Já D. Dinis, um dos nossos melhores poetas, na cantiga de que abaixo se transcreve um fragmento, descria da paixão daqueles que apenas a sentem e a exprimem numa época fixa: o “tempo da flor”. Por muito bem que os seus cantos amorosos soem (Proençaes soem mui bem trobar), censura-lhes a insinceridade, o convencionalismo, a observância do calendário, incompatíveis com uma paixão sincera.
De então para cá (D. Dinis morre em 1325), assistimos a um afunilamento no horizonte temporal da expressão das paixões, que passaram do tempo da flor para um (e um só) dia oficial — o dia de ontem, proclamado dia dos namorados pelos areópagos do consumismo .
Estou a ser injusto: há também dia para beijar (13 de Abril).
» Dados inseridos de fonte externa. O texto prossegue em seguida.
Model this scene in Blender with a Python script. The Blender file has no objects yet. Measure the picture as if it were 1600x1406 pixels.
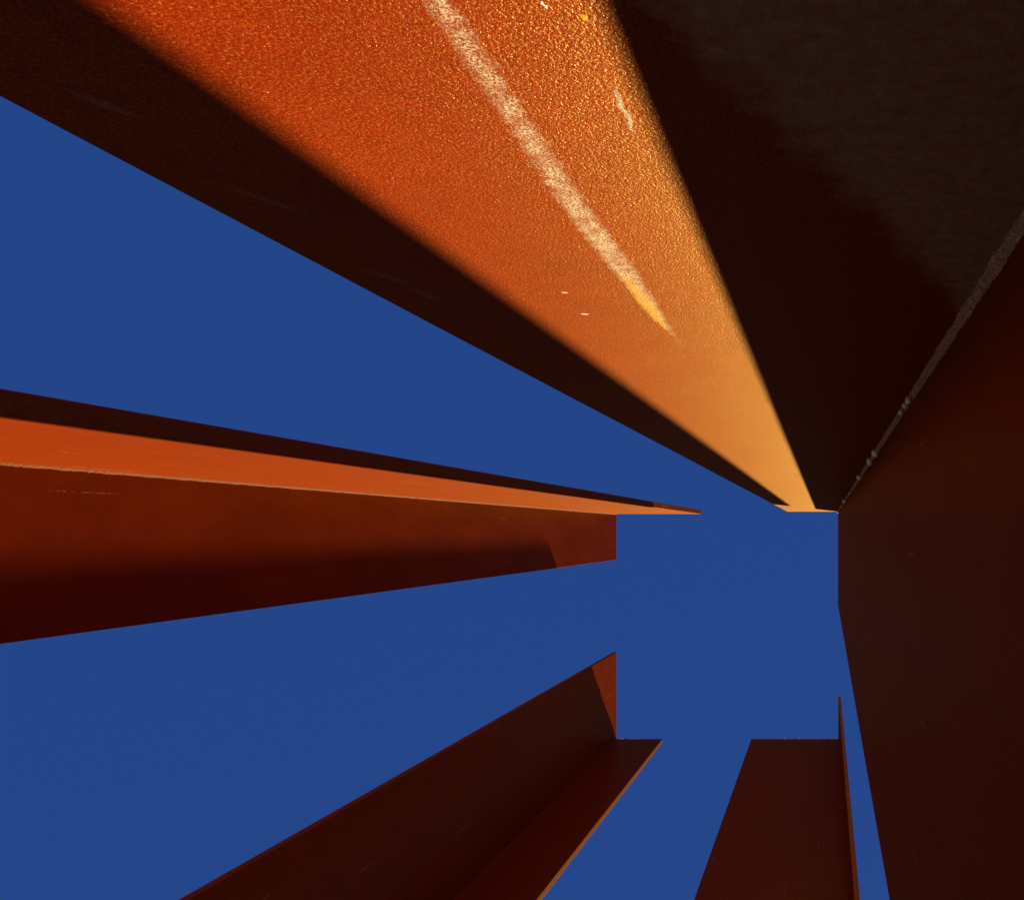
import bpy, bmesh, math, random
from mathutils import Vector, noise

random.seed(7)
S = bpy.context.scene
C = S.collection

# ------------------------------------------------------------------ frame of reference
# One plan unit is U metres. The eye is at plan (EX, EY); the plan is drawn as seen looking straight up
# (x to the right of the picture, y to its bottom), which is world +X, +Y.
U = 0.0085
EX, EY = 1289.3, 830.2
EYE_Z = 1.25
F = 1500.0                       # height of the plate tops above the eye, in plan units
TOP = EYE_Z + F * U
def wx(u): return (u - EX) * U
def wy(v): return (v - EY) * U

# ------------------------------------------------------------------ camera: straight up, shifted lens
cam = bpy.data.cameras.new('camera')
cam.sensor_fit = 'HORIZONTAL'
cam.sensor_width = 36.0
cam.lens = 36.0 * F / 1600.0
cam.shift_x = (800 - EX) / 1600.0
cam.shift_y = (EY - 703) / 1600.0
cam.clip_start = 0.01
cam.clip_end = 20000
cam_o = bpy.data.objects.new('camera', cam)
cam_o.location = (0, 0, EYE_Z)
cam_o.rotation_euler = (math.pi, 0, 0)
C.objects.link(cam_o)
S.camera = cam_o

# ------------------------------------------------------------------ sun and sky
R_XY = 4.35                      # how much more the sun comes along +Y than along +X
R_Z = 0.00079 * F                # rise of the sun per unit of +Y
SUN = Vector((1.0, R_XY, R_XY * R_Z)).normalized()
SUN_EL = math.asin(SUN.z)
SUN_AZ = math.atan2(SUN.x, SUN.y)
sun = bpy.data.lights.new('sun', 'SUN')
sun.energy = 5.0
sun.angle = math.radians(0.53)
sun.color = (1.0, 0.88, 0.70)
sun_o = bpy.data.objects.new('sun', sun)
sun_o.rotation_euler = (-SUN).to_track_quat('-Z', 'Y').to_euler()
sun_o.location = SUN * 60
C.objects.link(sun_o)

W = bpy.data.worlds.new('World')
S.world = W
W.use_nodes = True
wn, wl = W.node_tree.nodes, W.node_tree.links
wn.clear()
sky = wn.new('ShaderNodeTexSky')
sky.sky_type = 'NISHITA'
sky.sun_disc = False
sky.sun_elevation = SUN_EL
sky.sun_rotation = SUN_AZ
sky.altitude = 300
sky.air_density = 1.0
sky.dust_density = 0.6
sky.ozone_density = 2.0
mixs = wn.new('ShaderNodeMix')
mixs.data_type = 'RGBA'
# deep blue overhead, as in the photograph, passing into the plain daylight sky towards the horizon
geo = wn.new('ShaderNodeTexCoord')
sepw = wn.new('ShaderNodeSeparateXYZ')
wl.new(geo.outputs['Generated'], sepw.inputs[0])
mr = wn.new('ShaderNodeMapRange')
mr.interpolation_type = 'SMOOTHSTEP'
mr.inputs['From Min'].default_value = 0.0
mr.inputs['From Max'].default_value = 0.62
mr.inputs['To Min'].default_value = 0.5
mr.inputs['To Max'].default_value = 0.985
wl.new(sepw.outputs[2], mr.inputs['Value'])
wl.new(mr.outputs[0], mixs.inputs[0])
mixs.inputs[7].default_value = (0.120, 0.440, 1.86, 1)
bg = wn.new('ShaderNodeBackground')
bg.inputs['Strength'].default_value = 0.06
wo = wn.new('ShaderNodeOutputWorld')
wl.new(sky.outputs[0], mixs.inputs[6])
wl.new(mixs.outputs[2], bg.inputs['Color'])
wl.new(bg.outputs[0], wo.inputs['Surface'])

S.view_settings.view_transform = 'Standard'
S.view_settings.look = 'None'
S.view_settings.gamma = 1
S.view_settings.use_curve_mapping = False
S.view_settings.exposure = 1.15
S.render.engine = 'CYCLES'
S.cycles.max_bounces = 6
S.cycles.diffuse_bounces = 5
S.cycles.glossy_bounces = 3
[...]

Dois dias num ano inteiro.
Nada como ter a vida organizada, os amores calendarizados, ser como toda a gente, até porque, já que falo de amor, tenho de recordar a máxima do senhor de La Rochefoucauld: há pessoas que nunca se teriam apaixonado se não tivessem ouvido falar de amor.
“Proençaes soem mui bem trobar
e dizem eles que é com amor;
mais os que trobam no tempo da flor
e nom em outro, sei eu bem que nom
ham tam gram coita no seu coraçom
qual m'eu por mia senhor vejo levar."
D. Dinis
(Proençais: cantigas de amor à moda Provençal; Coita: sofrimento amoroso; mia senhor: minha senhora)
FOTO: antes de haver dia dos namorados e dia do beijo.